The incidents have occurred in key battleground states including Georgia, Nevada, California, Oregon, and Washington. In some instances, these threatening letters were intercepted before reaching their intended destinations. The FBI and U.S. Postal Inspection Service have confirmed that four of these letters contained fentanyl, heightening concerns about the safety of election workers and the integrity of the electoral process.

In Washington State, four county election offices were evacuated after workers received envelopes containing a mysterious white powder. Subsequent tests revealed that the substance in two of these offices was indeed fentanyl. The affected counties include King, Skagit, Spokane, and Pierce. The Pierce County auditor’s office in Tacoma, Washington, was one of the first to report receiving such an envelope postmarked in Portland, Oregon.

The letters accompanying the powder carried a disturbing message: “End elections now. Stop giving power to the right that they don’t have. We are in charge now and there is no more need for them.” The letters also warned about the susceptibility of ballot drops to noxious chemicals, raising further concerns about the safety of the public and the integrity of the voting process.

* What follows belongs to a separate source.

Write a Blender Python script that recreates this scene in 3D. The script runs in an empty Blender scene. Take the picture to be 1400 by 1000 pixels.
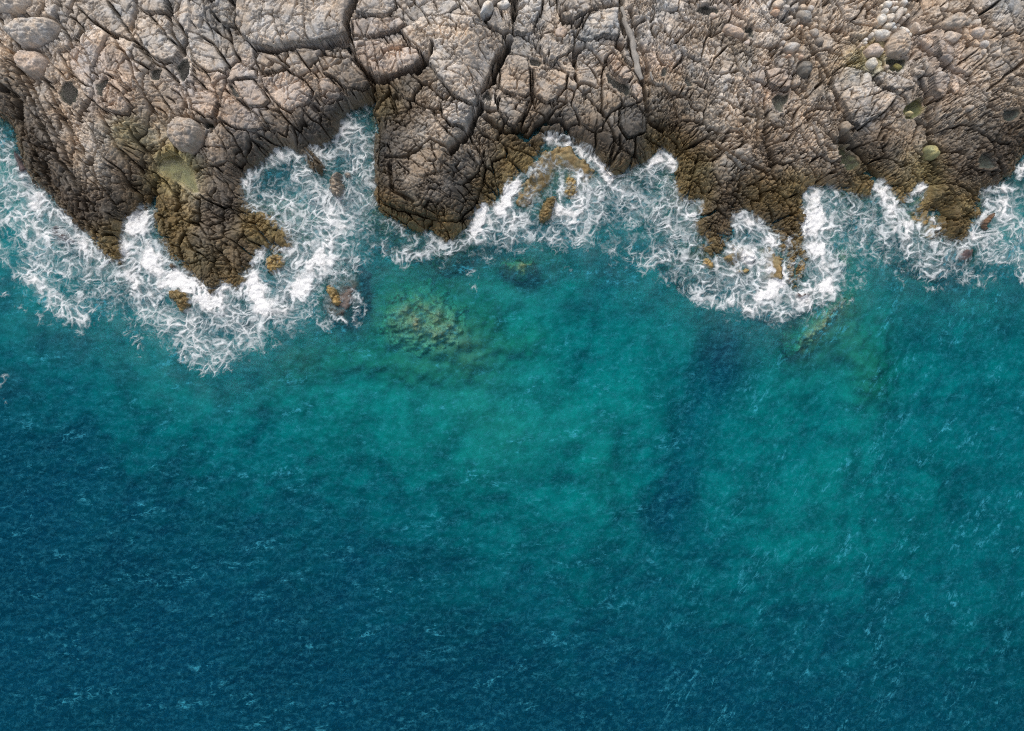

Adding to the alarm, the letters featured symbols associated with ANTIFA, a progress pride flag, and a pentagram. This raises questions about the possible involvement of radical left-wing groups in these acts of domestic terrorism. 

In Georgia, Secretary of State Brad Raffensperger condemned these acts as domestic terrorism. He stated, “This is domestic terrorism, and it needs to be condemned by anyone that holds elected office and anyone that wants to hold elective office anywhere in America.” As a precaution, officials have sent naloxone, an overdose-reversal drug, to the offices.

In California, two suspicious envelopes were intercepted en route to election facilities in Los Angeles and Sacramento. Similarly, in Lane County, Oregon, a piece of mail prompted the closure of the local election office and delayed ballot pickups. 

The implications of these incidents extend beyond the immediate threat to public health and safety. The delay in vote counting caused by these evacuations has the potential to compromise the integrity of the votes. It is crucial that those responsible for these acts of terror are held accountable.

These incidents underscore the need for heightened security measures at election offices nationwide. It is essential to ensure the safety of election workers and the integrity of our democratic processes. 

In conclusion, these acts of domestic terrorism targeting election offices across the United States are deeply concerning. They represent an attack on our democracy and should be condemned by all who value the principles upon which our nation was founded.